Georgia Unveils Massive Cybersecurity Investment to Protect Against Emerging Threats

The state of Georgia has set aside $50 million to construct an innovation and training facility that helps state and local agencies better respond to cyber threats.

“The Peach State” has more than 30 systems across 16 state agencies that house highly-sensitive financial or public safety information, according to Calvin Rhodes, Georgia’s CIO. The state has focused its resources on protecting these high-impact systems from data loss, he said.

“If something’s in trouble, then we get rolled in to go put out the fire,” Rhodes told the attendees of XChange SLED 2017, hosted by CRN parent The Channel Company.

Georgia has a security contract that pre-qualifies 21 IT services firms to do security work inside the various appendages of state government.

These firms have been scored in four or five technology-specific categories, Rhodes said, and the state has hammered out all the requisite terms and conditions so that individual agencies can quickly put the security experts to work.

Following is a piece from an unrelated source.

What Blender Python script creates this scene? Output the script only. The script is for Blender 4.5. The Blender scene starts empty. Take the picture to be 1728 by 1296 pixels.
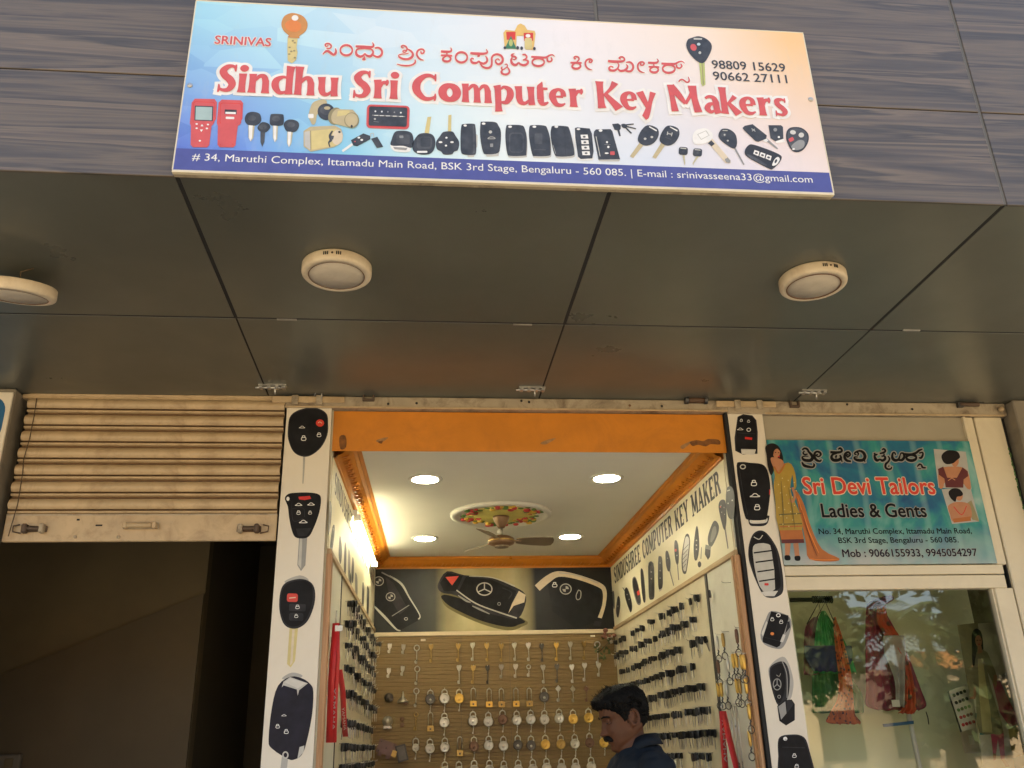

Rhodes said he is working to develop a security-focused culture of awareness, preparedness and resiliency throughout Georgia’s government, with the state leveraging technology vendor partners to help with identifying and mitigating gaps in its security ecosystem.

Much has changed since Georgia could use firewalls to build a border around all of the state’s key data, Rhodes said. As the prospect of keeping everything on-premises becomes less and less appealing, Rhodes said the state has tried to balance maintain vigilant security while providing agencies with the flexibility to move workloads to the cloud.

In the medium- and long-term, Georgia expects to take the next step in developing cybersecurity expertise through its Cyber Innovation and Training Center, which Rhodes said is expected to be up and running within 18 months.

The center will link the cybersecurity classroom skills students get in university with lab settings at technical colleges to ensure the industry’s future workforce can apply its knowledge in real-life scenarios.